Still, due to this upbringing most of my friends and women I was interested were white (it was all I knew). This is to the point where I dated or was intimate with a white lady in elementary, middle and the early part of high school. Of course, this ended with me dating a great biracial lady, whom many of you know my story of, up until college. It's fun to also note that in San Diego, most white women never commented on my race which will be more progressive than my future experiences as you will see.

College would begin and ebb and flow on exposure to even more people of different racial backgrounds (USC in LA is arguably one of the most diverse colleges in the world and I encountered so many walks of life); however, USC is also primarily white so again the exposure was there. And so I dated and spent intimate with predominately white women, one of whom is another great person who several of you know. Furthermore, I'd say I probably was attracted to more white women in college than before, but then again most of my college thought process was about short term moments. During this time, many of the white women I encountered fit my physical preferences (A 6'1 lady and a 6'5 lady I knew or some muscular women). I would also encounter older women more frequently here (an aspect that always seems to be with me) and I would encounter but not fully connect with some black older women from the alternative lifestyle. I don't think I was fetishized here and was open-minded as well, because college was a very level playing field for most of us being around the same, intelligence and health. However, I was very much that black guy you could trust due to my slight preppiness that linked

Then came Teach for America in Houston which again brought another ebb and flow of white women to black women. I dated my shortest lady ever who was 4'8 quirky white woman after dating a near 6'0 wonderful black woman. Houston was a lot of jumping from white to black woman and back again. I think in nearly every moment I would go back and forth. I think this would also be the last time before black people truly judged me for being my own person, finding my geekiness and California boy swagger off-putting. As I spent more time in the South I understood it, but I still thought it was close minded. This was also when older white women fetishized me heavily as chocolate, glorious dark boy and so much more...which I now see as a wave of micro-agressions to see as something that is only powerful and sexual rather than gentle and intelligent.

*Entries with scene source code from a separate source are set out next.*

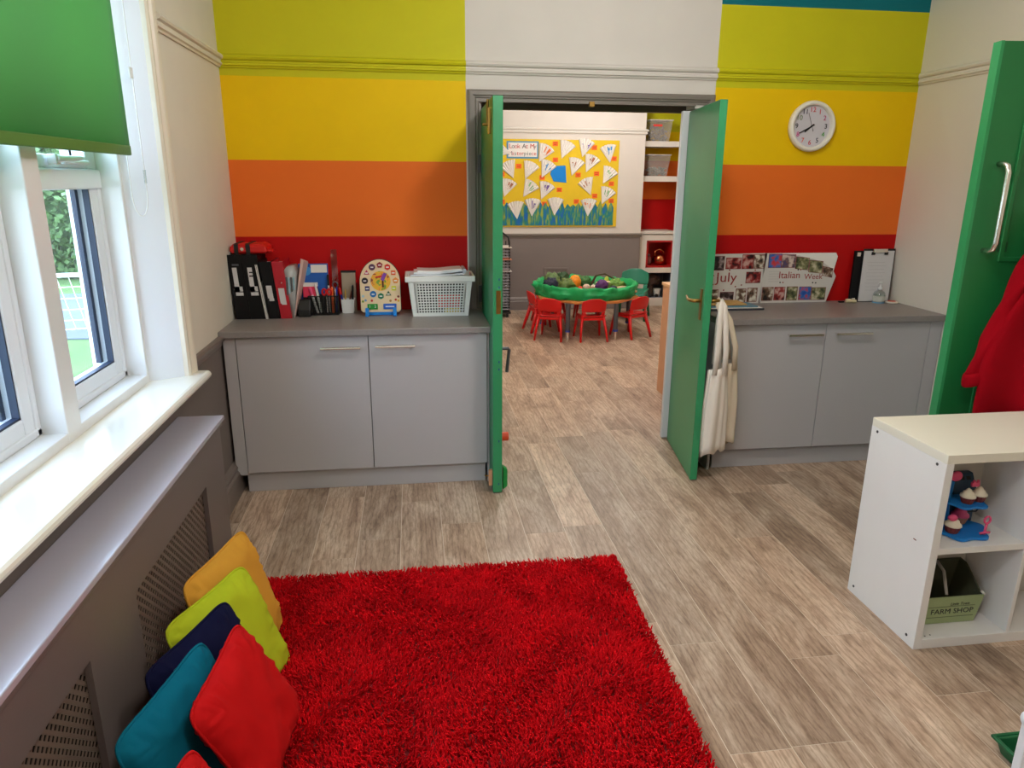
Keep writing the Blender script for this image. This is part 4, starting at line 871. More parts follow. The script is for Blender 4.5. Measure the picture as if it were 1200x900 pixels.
def cupcake(x, y, z, top, cup, lab, s=1.0):
    t = TH('toy_cupcake', lab, 'toy cupcake', (x, y, z), 0, 'toy cupcakes on the blue stand')
    prof = []; g = G(); K = 24; rings = []
    for r, zz in ((.017, 0), (.025, .024)): rings.append([(x+s*r*(1+.06*(k % 2))*math.cos(2*PI*k/K), y+s*r*(1+.06*(k % 2))*math.sin(2*PI*k/K), z+zz*s) for k in range(K)])
    g.ring(rings); OB('cup', g, cup, t)
    OB('icing', G().lathe([(.001*s, z+.058*s), (.008*s, z+.053*s), (.012*s, z+.046*s), (.018*s, z+.042*s), (.019*s, z+.036*s), (.026*s, z+.031*s), (.027*s, z+.025*s), (.022*s, z+.021*s)], (x, y, 0), 20), top, t, smooth=True); return t
cupcake(1.992, 2.165, .529, M_CREAMI, M_CAKE, 'cream-topped toy cupcake on the upper tier, left')
cupcake(2.047, 2.175, .529, M_CREAMI, M_CAKE, 'cream-topped toy cupcake on the upper tier, right')
t = cupcake(1.935, 2.145, .424, M_CREAMI, M_CAKE, 'brown toy cupcake with pink topping on the lower tier, left', 1.1)
OB('topping', G().ball((1.925, 2.14, .484), (.018, .014, .012), 12, 8), M_PINK, t, smooth=True)
cupcake(2.02, 2.215, .424, M_PINK, M_TAN, 'pink-topped tan toy cupcake behind the pink crown on the lower tier', 1.15)
o = OB('pink_topper', G().box(2.008, 2.040, 2.172, 2.182, .586, .604).box(2.014, 2.022, 2.172, 2.182, .60, .612).box(2.030, 2.038, 2.172, 2.182, .60, .612), M_PINK, bev=.003); tag(o, 'little pink block tucked between the two upper cupcakes', 'toy')
g = G()
for k in range(5):
    a = 2*PI*k/5; g.tube([(2.045+.012*math.cos(2*PI*q/10)+.0*math.cos(a), 2.115, .480+.014*math.sin(2*PI*q/10)) for q in range(10)], .004, 6, closed=True) if k == 0 else None
g.tube([(2.045, 2.115, .466), (2.040, 2.112, .436), (2.035, 2.108, .427)], .0045, 6); g.tube([(2.018, 2.11, .430), (2.035, 2.105, .436), (2.058, 2.11, .432)], .0045, 6)
o = OB('pink_wand', g, M_PINK, smooth=True); tag(o, 'pink toy wand with a ring head standing on the lower blue tier', 'toy wand')
tl = TH('toy_till', 'dark blue toy till with black keys behind the cake stand', 'toy till', (2.05, 2.265, .411))
OB('body', G().px([(2.235, .412), (2.295, .412), (2.295, .60), (2.27, .60), (2.235, .54)], 1.99, 2.092), mat('navy toy plastic', (34, 66, 92), .5), tl, bev=.004)
OB('foot_wire', G().tube([(2.03, 2.21, .470), (2.075, 2.205, .470), (2.088, 2.205, .49), (2.088, 2.205, .52)], .003, 6), M_BLACK, tl)
for i in range(3):
    for j in range(3): g = G(); g.obox((2.015+j*.026, 2.242+.0045+i*.008, .548+i*.0165), (.009, 0, 0), (0, .0035, .006), (0, -.003, .002)); OB('key', g, M_BLACK, tl)
OB('yellow_panel', G().box(1.905, 1.935, 2.20, 2.206, .50, .56), mat('toy yellow', (214, 180, 70), .5), tl)

# ------------------------------------------------------------------ coat door, handle, sweatshirts
d4 = ST('door_4', (2.80, 2.72, 0))
dv = Vector((.99, -.137, 0)).normalized(); dn = Vector((.137, .99, 0)).normalized()
P0 = Vector((2.248, 2.70, 0))   # near left corner
def dd(a, b, z): p = P0+dv*a+dn*b; return Vector((p.x, p.y, z))
g = G(); g.obox(dd(.415, .024, 1.096), dv*.415, dn*.024, (0, 0, 1.088)); OB('leaf', g, M_GREEN2, d4, bev=.003)
g = G(); g.obox(dd(.006, .024, 1.096), dv*.0065, dn*.0245, (0, 0, 1.0885)); OB('lipping', g, mat('lighter green lipping', (44, 140, 84), .4), d4)
for z0, z1 in ((.2, .85), (1.35, 2.05)):
    g = G(); x0, x1 = .14, .72
    for a, b, c, d in ((x0, x1, z0, z0+.02), (x0, x1, z1-.02, z1), (x0, x0+.02, z0, z1), (x1-.02, x1, z0, z1)): g.obox(dd((a+b)/2, -.004, (c+d)/2), dv*((b-a)/2), dn*.004, (0, 0, (d-c)/2))
    OB('panel_bead', g, M_GREEN2, d4, bev=.003)
hp = [dd(.075, 0, 1.735), dd(.075, -.035, 1.735), dd(.078, -.052, 1.725), dd(.080, -.058, 1.70), dd(.082, -.058, 1.43), dd(.080, -.052, 1.405), dd(.075, -.035, 1.395), dd(.075, 0, 1.395)]
OB('pull_handle', G().tube(hp, .0115, 12), M_CHROME, d4, smooth=True)
OB('coat_hook', G().tube([dd(.50, 0, 1.62), dd(.50, -.06, 1.60), dd(.50, -.085, 1.63), dd(.50, -.09, 1.66)], .008), M_CHROME, d4)
OB('plate', G().add([], []) .box(0, 0, 0, 0, 0, 0) if 0 else (lambda gg: (gg.obox(dd(.15, -.001, 1.41), dv*.02, dn*.001, (0, 0, .02)), gg)[1])(G()), mat('dark plate', (20, 70, 40), .5), d4)
def cloth(rings, name, m, par):   # rings of points
    g = G(); g.ring(rings); return OB(name, g, m, par, smooth=True, sub=1)
def sweat(lab, a0, m, seed, off=0.0, slv=True):
    t = TH('sweatshirt', lab, 'sweatshirt', tuple(dd(a0, -.05, 1.0)))
    K = 40; rings = []
    for i in range(15):
        f = i/14; z = 1.56-.98*f; w_ = .06+.20*min(1, f*1.9)+.02*math.sin(f*9+seed); th = .035+.03*math.sin(min(1, f*1.5)*PI/2); r = []
        for k in range(K):
            a = 2*PI*k/K; fold = .026*math.sin(a*5+seed+f*3)*min(1, f*3)+.014*noise.noise(Vector((math.cos(a)*2+seed, math.sin(a)*2, f*9)))*2
            x = (w_+fold)*math.cos(a)+.03*f; y = -(th+.012)+(th+fold*.9)*math.sin(a)
            r.append(dd(a0+x, min(y, -.004)-off, z+.03*noise.noise(Vector((a, f*3, seed)))))
        rings.append(r)
    cloth(rings, 'body', m, t)
    if slv:
        rings = []; 
        for i in range(20):
            f = i/19; cx = a0-.05-.215*f**.8; z = 1.50-.60*f; w_ = .062-.016*f; r = []
            if f > .93: w_ *= .9
            for k in range(24):
                a = 2*PI*k/24; fold = .006*math.sin(a*3+f*17+seed)+.007*noise.noise(Vector((math.cos(a)*2, f*11, seed)))
                r.append(dd(cx+(w_+fold)*math.cos(a), -.062-off+min(.05, (w_*.75+fold)*math.sin(a)), z+.02*math.cos(a)))
            rings.append(r)
        cloth(rings, 'sleeve', m, t)
        rings = []
        for zz, w_ in ((.915, .050), (.905, .054), (.862, .052), (.855, .044)):
            rings.append([dd(a0-.262+(w_)*math.cos(2*PI*k/24), -.062-off+w_*.75*math.sin(2*PI*k/24), zz+.02*math.cos(2*PI*k/24)) for k in range(24)])
        cloth(rings, 'cuff', m, t)
M_SW = mat('red sweatshirt fleece', (138, 2, 16), .95, bump=.2, bscale=300, spec=.1); M_SW2 = mat('deep red sweatshirt fleece', (112, 2, 10), .95, spec=.1, bump=.2, bscale=300)
sweat('bright red sweatshirt hanging in front on the green door, sleeve dangling left', .335, M_SW, 1.3, .045)
sweat('darker red sweatshirt hanging behind the other on the green door', .47, M_SW2, 4.1, .0, False)
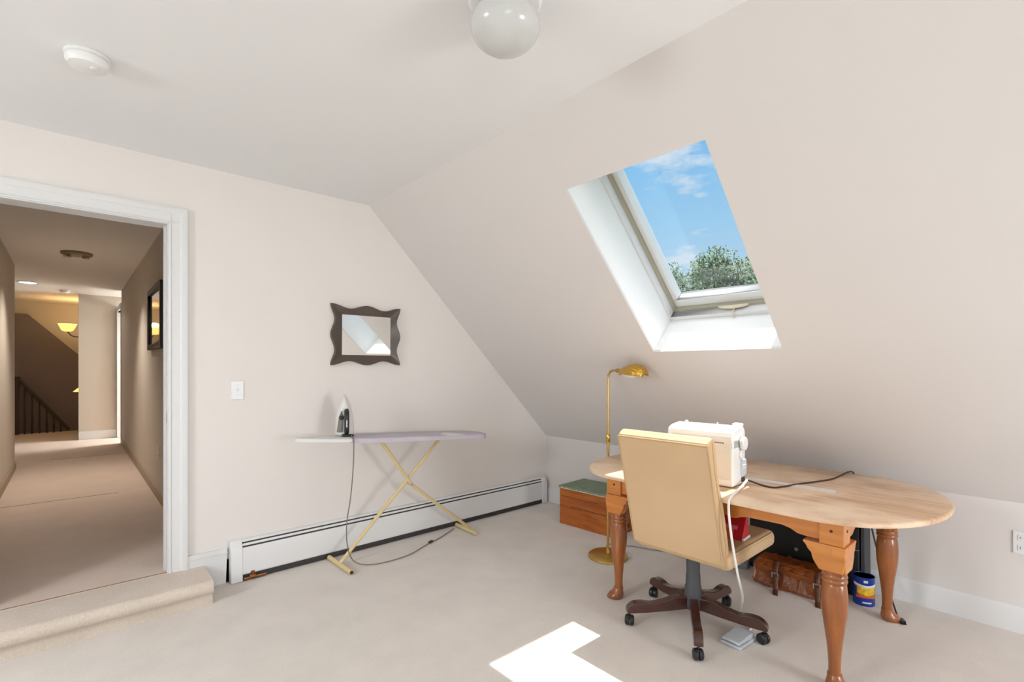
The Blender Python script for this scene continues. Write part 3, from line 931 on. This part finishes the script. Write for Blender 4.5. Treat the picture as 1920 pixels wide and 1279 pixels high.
for k, (a, w) in enumerate(((.255, .014), (.272, .010), (.285, .016))):
    lg_.box((-.0045, a, .229), (-.0028, a + w, .234))
lg_.build('model_mark', MIDGREY, t)
hw = MB().lathe([(.018, .004), (.018, -.006), (.033, -.007), (.035, -.020), (.032, -.025), (.014, -.026), (0, -.025)], (.105, 0, .215), axis=1, seg=32)
hw.build('handwheel', WHITEP, t)
MB().lathe([(.026, .004), (.026, -.008), (.022, -.012), (0, -.013)], (.105, 0, .158), axis=1, seg=24).build('bobbin_cover', WHITEP, t)
MB().box((.10, -.010, .05), (.165, .004, .13)).build('switch_panel', GREYP, t, bevel=.004)
ln = MB()
for z in (.083, .092, .101): ln.box((.105, -.0125, z), (.160, -.009, z + .003))
ln.build('vent_ribs', WHITEP, t)
sk = MB().box((.112, -.007, .016), (.150, .003, .040)).build('power_socket', DARKGREY, t, bevel=.002)
for yy, hh in ((.270, .016), ):
    MB().lathe([(.012, .290), (.012, .300 + hh * .3), (.006, .300 + hh), (0, .300 + hh)], (.075, yy, 0), seg=16).build('tension_dial', WHITEP, t)
sp_ = MB().lathe([(.015, .292), (.015, .302), (.004, .305), (.004, .314), (0, .315)], (.075, .105, 0), seg=16)
sp_.build('bobbin_winder', WHITEP, t)
MB().box((.120, .004, .290), (.165, .05, .312)).build('spool_cap', WHITEP, t, bevel=.008, seg=3)
# its dark power cord over the back of the table, plug on the floor
def loc_pts(pts, e_):
    Mi = e_.matrix_basis.inverted()
    return [Mi @ Vector(p) for p in pts]
cp = curve([(2.585, 1.078, .762), (2.605, 1.03, .747), (2.596, .965, .7445), (2.66, .935, .7445), (2.785, .902, .7445), (2.90, .862, .7445), (3.03, .827, .7445), (3.19, .822, .7445), (3.275, .815, .749), (3.318, .80, .742), (3.328, .795, .70), (3.36, .775, .60), (3.42, .745, .46), (3.44, .715, .30), (3.40, .660, .13), (3.32, .605, .02), (3.265, .578, .008)], 8)
pc = MB().tube(loc_pts(cp, t), .0042, seg=8).build('power_cord', CORDB, t)
Mi = t.matrix_basis.inverted() @ Matrix.Translation((3.246, .567, 0)) @ Matrix.Rotation(radians(212), 4, 'Z')
pl = MB().mbox((-.022, -.011, .001), (.018, .011, .020), Mi); pl.mbox((.018, -.007, .006), (.034, -.005, .014), Mi); pl.mbox((.018, .005, .006), (.034, .007, .014), Mi)
pl.build('plug', BLACKP, pc, bevel=.002)

# ---- ruler on the table
t = thing('ruler', 'pale flat ruler lying on the table beside the sewing machine', 'ruler', (2.735, .935, TZ), radians(4))
b = MB().box((-.026, -.20, .0005), (.026, .21, .0035)); b.build('blade', mat('ruler_plastic', (232, 228, 226), .3), t)
b = MB()
for k in range(40): b.box((-.026, -.195 + k * .01, .0034), (-.018 if k % 5 else -.010, -.1943 + k * .01, .0038))
b.build('graduations', mat('faint_ticks', (190, 186, 184), .5), t)

# ---- foot pedal with white cord
t = thing('foot_pedal', 'pale grey sewing machine foot pedal on the carpet under the chair base', 'pedal', (2.435, 1.062, 0), radians(-4))
# local x runs along the pedal, heel end towards the room
MB().prism([(-.080, .001), (.080, .001), (.080, .016), (-.080, .016)], -.050, .050, axis=1).build('base', GREYP, t, bevel=.004)
MB().prism([(-.076, .020), (.072, .014), (.072, .040), (-.076, .034)], -.044, .044, axis=1).build('treadle', GREYP, t, bevel=.005)
cp = curve([(2.582, 1.082, .768), (2.53, 1.068, .765), (2.425, 1.055, .747), (2.33, 1.035, .7455), (2.272, 1.022, .7455), (2.214, 1.010, .722), (2.214, 1.000, .60), (2.28, 1.000, .40), (2.44, 1.045, .22), (2.60, 1.13, .07), (2.70, 1.18, .009), (2.72, 1.12, .007), (2.63, 1.075, .008), (2.55, 1.060, .011), (2.512, 1.058, .012)], 8)
MB().tube(loc_pts(cp, t), .0055, seg=8).build('cord', CORDW, t)

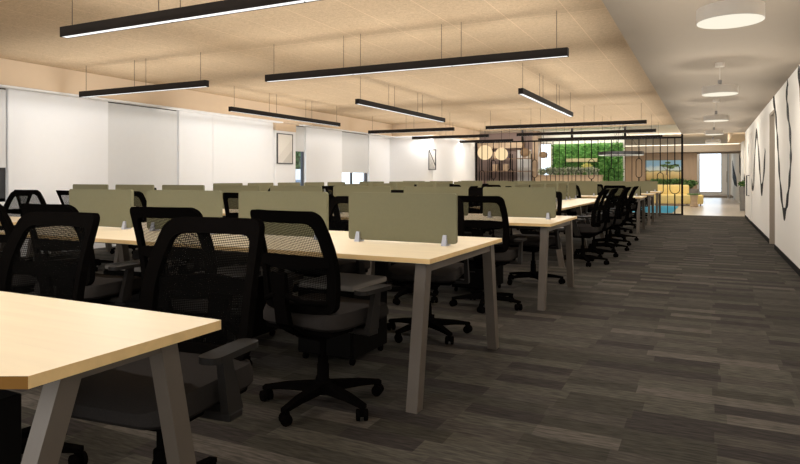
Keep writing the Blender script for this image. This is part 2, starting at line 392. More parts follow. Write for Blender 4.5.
# ---- photo-pixel to wall helper: where a sight line meets the plane x = X
S_, C_ = math.sin(TH), math.cos(TH)
def on_x(px, py, X):
    r = (px-400)/624; dd = X/(-S_ + C_*r); return Vector((X, dd*(C_+S_*r), H+(178-py)*dd/624))
def on_y(px, py, Y):
    r = (px-400)/624; dd = Y/(C_+S_*r); return Vector((dd*(-S_+C_*r), Y, H+(178-py)*dd/624))
def smooth_path(pts, k=6):
    out = []
    for i in range(len(pts)-1):
        p0, p1, p2, p3 = pts[max(i-1, 0)], pts[i], pts[i+1], pts[min(i+2, len(pts)-1)]
        for j in range(k):
            t = j/k
            out.append(.5*((2*p1)+(p2-p0)*t+(2*p0-5*p1+4*p2-p3)*t*t+(3*p1-p0-3*p2+p3)*t**3))
    out.append(pts[-1]); return out
def ribbon(name, pts, wid, X, label):
    ps = smooth_path(pts); bm = BM(); rows = []
    for i, p in enumerate(ps):
        dv = ps[min(i+1, len(ps)-1)]-ps[max(i-1, 0)]; dv.x = 0; dv.normalize()
        n = Vector((0, -dv.z, dv.y)); w = wid*(.75+.35*math.sin(i*.9))
        rows.append([bm.verts.new((X+o, q.y, q.z)) for o in (-.006, 0) for q in (p+n*w, p-n*w)])
    for A, B in zip(rows, rows[1:]):
        bm.faces.new((A[0], A[1], B[1], B[0])); bm.faces.new((A[2], A[3], B[3], B[2]))
        bm.faces.new((A[0], A[2], B[2], B[0])); bm.faces.new((A[1], A[3], B[3], B[1]))
    bm.faces.new((rows[0][0], rows[0][1], rows[0][3], rows[0][2])); bm.faces.new((rows[-1][0], rows[-1][1], rows[-1][3], rows[-1][2]))
    return tag(obj(name, bm, M['black']), label, 'wall decal', 'black line decals on the corridor wall')
P1 = [(773.5, 98), (775.6, 112), (777, 130), (778.3, 150), (779.5, 172), (781.5, 195), (784.3, 214), (786.9, 204), (789, 188), (790.6, 167), (791, 150), (790, 130), (787.8, 110), (786.9, 95), (788, 82)]
ribbon('wall_decal', [on_x(x, y, XR) for x, y in P1], .085, XR, 'large black looping line decal on the white wall nearest the camera')
P2 = [(748.5, 146), (750, 168), (753.3, 189), (754.6, 160), (756.9, 133), (759.6, 165), (761.7, 190), (764, 172), (765.3, 150)]
ribbon('wall_decal', [on_x(x, y, XR) for x, y in P2], .115, XR, 'black wavy line decal on the wall past the doorway')
P3 = [(798.7, 68), (800.5, 90), (803, 120), (808, 150)]
ribbon('wall_decal', [on_x(x, y, XR) for x, y in P3], .07, XR, 'black line decal cut by the right edge of view')

# ------------------------------------------------------------------ desks
PITCH, SW = .885, .722
def bench_legs(root, x, y0, y1, zt, swap=False, ends=True):
    """an A-shaped end frame at station x: two splayed legs and a cross rail"""
    def pt(a, b, z): return (b, a, z) if swap else (a, b, z)
    for s, (yt, yf) in enumerate(((y0+.085, y0-.03), (y1-.085, y1+.03))):
        bm = BM(); w = .03
        d_ = .034
        hull8(bm, [pt(x-w, yf-d_, 0), pt(x+w, yf-d_, 0), pt(x+w, yf+d_, 0), pt(x-w, yf+d_, 0)],
              [pt(x-w, yt-d_, zt), pt(x+w, yt-d_, zt), pt(x+w, yt+d_, zt), pt(x-w, yt+d_, zt)])
        obj('leg', bm, M['leg'], root)
    b = (x-.025, x+.025, y0+.12, y1-.12, zt-.05, zt-.002)
    if swap: b = (b[2], b[3], b[0], b[1], b[4], b[5])
    box_obj('cross_rail', b, M['leg'], root)
def tabletop(root, x0, x1, y0, y1):
    bm = BM(); bx(bm, x0, x1, y0, y1, .714, .74, bev=.0015, seg=1)
    bm.normal_update()
    for f in bm.faces:
        if abs(f.normal.z) < .5: f.material_index = 1
    return obj('tabletop', bm, [M['top'], M['edge']], root)
def bench(label, x0, x1, y0, y1, frames, swap=False):
    """all coordinates are local to the bench's own corner"""
    r = thing('desk', label, 'desk', (x0, y0, 0), 0, 'bench desks')
    W, D = x1-x0, y1-y0
    tabletop(r, 0, W, 0, D)
    if not swap:
        for f in frames: bench_legs(r, f*W if 0 < f < 1 else (.07 if f == 0 else W-.07), 0, D, .714)
        for yy in (.32, D-.32): box_obj('long_rail', (.07, W-.07, yy-.02, yy+.02, .665, .71), M['shaded_rail'], r)
    else:
        for f in frames: bench_legs(r, f*D if 0 < f < 1 else (.07 if f == 0 else D-.07), 0, W, .714, True)
        for xx in (.2, W-.2): box_obj('long_rail', (xx-.02, xx+.02, .07, D-.07, .665, .71), M['shaded_rail'], r)
    return r
XE = -1.215
ROWS = {  # key: (x0, x1, y0, y1, stations, phrase)
    'B': (XE-4*PITCH-.03, XE, 2.79, 3.98, 4, 'second desk row'),
    'C': (XE-8*PITCH-.03, XE, 5.39, 6.60, 8, 'third desk row'),
    'D': (XE-8*PITCH-.03, XE, 13.65, 14.85, 8, 'first row past the lengthwise desks'),
    'E': (XE-8*PITCH-.03, XE, 16.25, 17.45, 8, 'second row past the lengthwise desks'),
    'F': (XE-7*PITCH+.1, XE, 18.85, 20.05, 7, 'row before the black partition'),
}
LONG = {'P': (-2.30, 'lengthwise desk by the corridor'), 'Q': (-4.93, 'middle lengthwise desk'), 'R': (-7.5, 'lengthwise desk by the windows')}
LY0, LY1 = 7.98, 12.47
DL = {'B': 'long maple desk with four olive screens, second from the camera', 'C': 'long maple desk with eight olive screens, third from the camera',
      'D': 'pale wood desk, first crosswise row past the lengthwise desks', 'E': 'pale wood desk, second crosswise row past the lengthwise desks',
      'F': 'pale wood desk, last crosswise row before the black partition'}
for k, (x0, x1, y0, y1, n, ph) in ROWS.items():
    bench(DL[k], x0, x1, y0, y1, [0] + [j/n for j in range(2, n-1, 2)] + [1])
for k, (xc, ph) in LONG.items():
    bench('pale wood %s, running away from the camera' % ph, xc-.6, xc+.6, LY0, LY1, [0, .4, .8, 1], True)
bench('maple desk at the left edge, only its end corner in view', -6.77, -5.57, .2, 3.98, [0, .5, 1], True)
# the desk in the foreground: half a bench, its front edge cut on the slant
rA = thing('desk', 'maple desk in the foreground with taupe splayed legs, bottom left', 'desk', (0, 0, 0), 0, 'bench desks')
bm = BM()
cx, cy = -1.215, .787
poly = [(-1.215, 1.337), (cx, cy), (cx-1.2*C_, cy-1.2*S_), (cx-1.2*C_-1.4, cy-1.2*S_), (cx-1.2*C_-1.4, 1.337)]
prism(bm, poly, lambda u, v, s: (u, v, .714 + .026*s)); bm.normal_update()
bmesh.ops.recalc_face_normals(bm, faces=bm.faces)
for f in bm.faces:
    if abs(f.normal.z) < .5: f.material_index = 2 if f.normal.y < -.5 else 1
obj('tabletop', bm, [M['top'], M['edge'], M['cut_face']], rA)
for (yt, yf) in ((.925, .69), (1.195, 1.335)):
    bm = BM(); x, w, d_ = -1.29, .025, .027
    hull8(bm, [(x-w, yf-d_, 0), (x+w, yf-d_, 0), (x+w, yf+d_, 0), (x-w, yf+d_, 0)], [(x-w, yt-d_, .714), (x+w, yt-d_, .714), (x+w, yt+d_, .714), (x-w, yt+d_, .714)])
    obj('leg', bm, M['leg'], rA)
box_obj('cross_rail', (x-.02, x+.02, .94, 1.19, .682, .712), M['leg'], rA)
for yy in (.95, 1.17): box_obj('long_rail', (-3.2, -1.32, yy-.02, yy+.02, .665, .71), M['shaded_rail'], rA)
bench_dummy = None
bm = BM(); x = -3.1
for (yt, yf) in ((.925, .69), (1.195, 1.335)):
    bm = BM(); hull8(bm, [(x-w, yf-d_, 0), (x+w, yf-d_, 0), (x+w, yf+d_, 0), (x-w, yf+d_, 0)], [(x-w, yt-d_, .714), (x+w, yt-d_, .714), (x+w, yt+d_, .714), (x-w, yt+d_, .714)])
    obj('leg', bm, M['leg'], rA)

# ------------------------------------------------------------------ desk screens
def make_screen():
    r = thing('desk_screen', 'x', 'desk screen')
    bm = BM(); prism(bm, rrect(-SW/2, SW/2, .752, 1.045, .018), lambda u, v, s: (u, -.011+.022*s, v)); obj('panel', bm, M['screen'], r)
    for xx in (-SW/2+.07, SW/2-.07):
        bm = BM(); w = .017
        hull8(bm, [(xx-w, -.034, .7405), (xx+w, -.034, .7405), (xx+w, .034, .7405), (xx-w, .034, .7405)],
              [(xx-w*.65, -.02, .802), (xx+w*.65, -.02, .802), (xx+w*.65, .02, .802), (xx-w*.65, .02, .802)])
        obj('clamp', bm, M['clamp'], r)
    return r
scr0 = make_screen(); scr_used = []
SKIP_S, SKIP_C = set(), set()
# seats the photograph shows nothing of
SKIP_C = set('Cf4 Cf5 Cf6 Df2 Df3 Df6 Df7 Dn6 Dn7 Ef1 Ef2 Ef3 Ef4 Ef5 Ef6 Ef7 En2 En3 En5 En6 En7 Fn1 Fn2 Fn3 Fn4 Fn5 Fn6 Pw4 Qe0 Qe1 Qe2 Qw0 Qw2 Qw3 Qw4 Re1 Re3 Re4 Rw0 Rw1 Rw2 Rw3 Rw4'.split())
def place_screen(key, x, y, rz, label, group):
    if key in SKIP_S: return
    if not scr_used:
        scr_used.append(1); scr0.location = (x, y, 0); scr0.rotation_euler = (0, 0, rz); scr0['label'] = label; scr0['group'] = group; o = scr0
    else: o = dup(scr0, (x, y, 0), rz, label, group)
for k, (x0, x1, y0, y1, n, ph) in ROWS.items():
    kept = [i for i in range(n) if (k, i) and '%s%d' % (k, i) not in SKIP_S]
    for q, i in enumerate(kept):
        place_screen('%s%d' % (k, i), XE-.088-SW/2-PITCH*i, (y0+y1)/2, 0, 'olive felt desk screen, %s from the corridor, on the %s' % (ORD[q], ph), 'olive desk screens')
for k, (xc, ph) in LONG.items():
    kept = [i for i in range(5) if '%s%d' % (k, i) not in SKIP_S]
    for q, i in enumerate(kept):
        place_screen('%s%d' % (k, i), xc, 8.05+.02+SW/2+PITCH*i, PI/2, 'olive felt desk screen, %s along, on the %s' % (ORD[q], ph), 'olive desk screens')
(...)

All of this would change when I got to Atlanta, where I found black women who fit every preference I had ever had, not that previous black women hadn't, but literally it was less of rarity and more the norm in Atlanta. I also found so many different black people who accepted me for me, idiosyncrasies and all. It was refreshing, encouraging and supported all the Toni Morrison, Ralph Ellison, and other literature I had  read.  To see black people running everything, helping each other, working at every level in every job (sushi maker, finance, teaching, auto repair, restauranteur, professor and more) was so remarkable that it changed my disposition on life. Now I've told you pieces of my racial history so you can imagine what this felt like for me. Along with this, Trayvon Martin's case sparked the racial protests we are currently having which also sparked me speaking my mind about years of being seeing as basically OJ Simpson or Will Smith, the black guy (because my Portuguese is fairly hidden to the point where I'm nearly Brazilian) white people could trust. It came harsh for me and almost was too militant from me but it really defined who my friends were. Beyond that, I met some of the best black women in the world in Atlanta and primarily only dated black women even when going back to California (I think I only spent intimate time with one white woman). I found several women who would appreciate me in a way that was not only never about race, but strengthened my race.

Due to all of this when I hit NYC, I had a mindset of a black family and black children for days. Now, of course I realize that no matter what my children will be mixed and that many of friends in interracial relationships will have beautiful children period. NYC was as diverse as California, but it did have some intriguing extremes since it was one of the older parts of America. As I would encounter white people of very old money and black people who had been cultural revolutionaries in Brooklyn, the Bronx and Harlem. However, my mindset was set on who I wanted to spend the rest of my life with. Atlanta had motivated me to seek out black women that fit my preferences since we connected more than nearly everyone but maybe biracial women (which I did encounter one in the early dating days of NYC) or that one black/portuguese woman I met haha. What I have found since being here is several strong white women (only got intimate with one that fit most of my physical criteria to a tee, but we had that age gap), a black woman who was a whirlwind and we'll leave it at that, and a myriad of black women who have been alarmingly difficult to understand. That I attach more to NYC, but still I have my preferences solidified now.

White women are not inferior at all, as you can see I'm well versed/have dated several of them. However, black women fit my preference more and I'm interested in how many more white women take offense to this than any black women (who have been approving) I know. Women of other races have been impartial far as I can tell, but I do find a discussion I had with a friend intriguing in how she wonders if many people think that being biracial I would always be into both or similar to my dad (though my parents love is so organic that no factors played into that but love). To those that prefer white women or simply are with a white lady, that is fine by me and in the reverse to in terms of white men. Once again though, we love who we love and I LOVE Black Women. Why? Possibly empathy on a racial level which you can't ignore in a society still filled with racism. While I cannot emphasize with being a woman as all of you are amazingly for enduring mens' destructive natures, I still have a stronger connection with biracial(with a half or large amount of their heritage being black) or black women in my experience than others. Beyond that, I think years of ignorance, being told I can't, racism, micro-aggressions, friends who were really not for me, and a vast amount of experiences & statistical information have made me seek out black women who fit my preferences. Also, I'm curious as to what other black men think. Let me love who I love and you love who you love.